The advantages of the underlay network solution include: no need for network NAT mapping, which makes cloud-based network transformation for applications way more convenient; the underlying network firewall and other devices can achieve relatively fine control of Pod communication; no tunneling technology contributes to improved throughput and latency performance of network communications.

Performance comparison between overlay CNIs and underlay CNIs

Overlay CNIs rely on tunnel encapsulation and host forwarding to achieve Pod communication across nodes, while underlay CNIs can directly access the host network without tunneling overhead. This results in differences in network latency and throughput performance.

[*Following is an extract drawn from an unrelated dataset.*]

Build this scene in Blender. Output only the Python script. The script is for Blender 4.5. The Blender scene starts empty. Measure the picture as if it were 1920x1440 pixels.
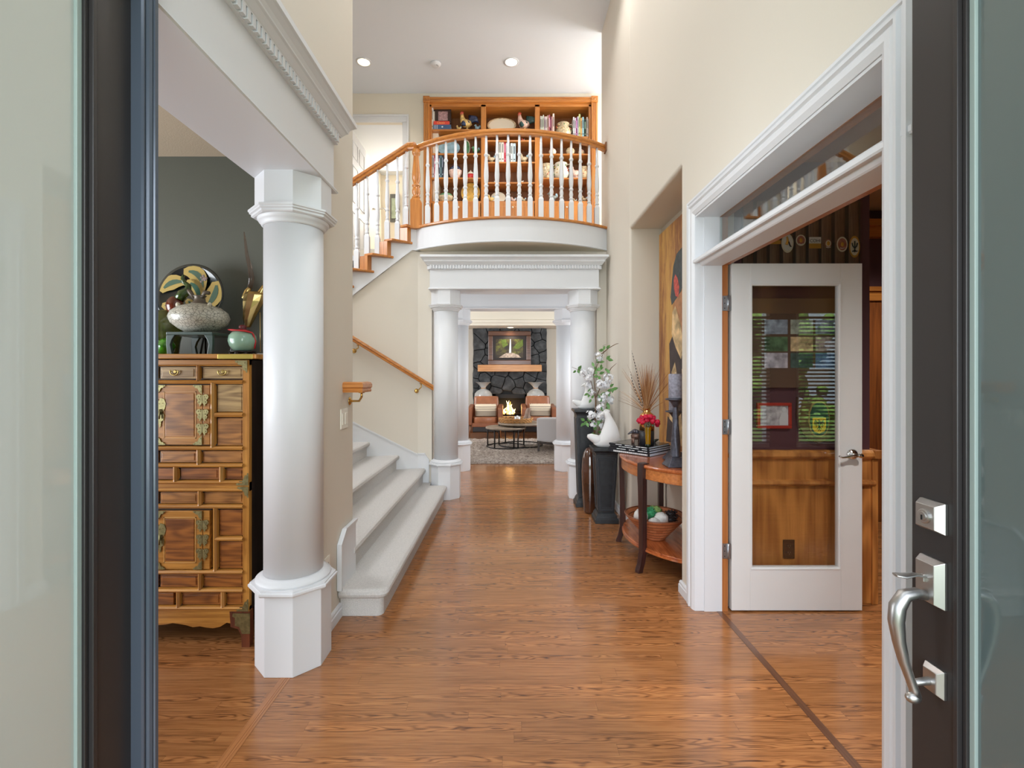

To compare the performance of different CNI solutions, tests were conducted on a cluster with two bare-metal nodes equipped with 25G Mellanox CX5 NICs:

  • Network interface performance between the two bare-metal nodes

  • Cross-node Pod network performance based on Macvlan

  • Cross-node Pod network performance based on SR-IOV

  • Cross-node Pod network performance based on Calico(v3.23) vxlan

  • Cross-node Pod network performance based on Cilium(v1.13) vxlan

performance

As shown in the above figure, the test results demonstrate that underlay CNIs like Macvlan and SR-IOV outperform overlay solutions.